Think of the long trip home.
Should we have stayed at home and thought of here?
Where should we be today?
‘Questions of Travel’ by Elizabeth Bishop.
The paradoxical pull between home and elsewhere forms the poignant tension at the heart of Amit Chaudhuri’s new book Calcutta: Two Years in the City. Indeed, it is a conflict with which Chaudhuri has grappled throughout all of his work. The writer sheds great insight by collapsing the dichotomy between the local and the far-off, instead seeing the two as ‘enmeshed intimately’.
Calcutta, Chaudhuri’s place of birth, has haunted his work in a multiplicity of forms. He is the author of five acclaimed novels, from his debut A Strange and Sublime Address (1991) to The Immortals (2009). The city is also a palpable presence in his collection of critical essays, Clearing a Space: Essays on India, Literature, and Culture (2008), and pulses through his music videos.

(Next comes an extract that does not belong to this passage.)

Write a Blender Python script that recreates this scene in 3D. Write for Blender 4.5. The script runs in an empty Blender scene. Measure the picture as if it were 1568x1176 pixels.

Indeed, Chaudhuri is also an academic, currently Professor of Contemporary Literature at the University of East Anglia, and a trained, critically-acclaimed singer in the North Indian classical tradition, whose projects and albums include This is Not Fusion and Found Music.
Our interview takes place almost 5,000 miles away from Calcutta: we meet in central London one freezing cold day in February. Nevertheless, through Chaudhuri’s conversation we are imaginatively transported into the heat of Calcutta, the central character of the new book, which the author explores in all its complexities and contradictions. One can almost see, smell, taste and touch the life of the city’s streets and its inhabitants.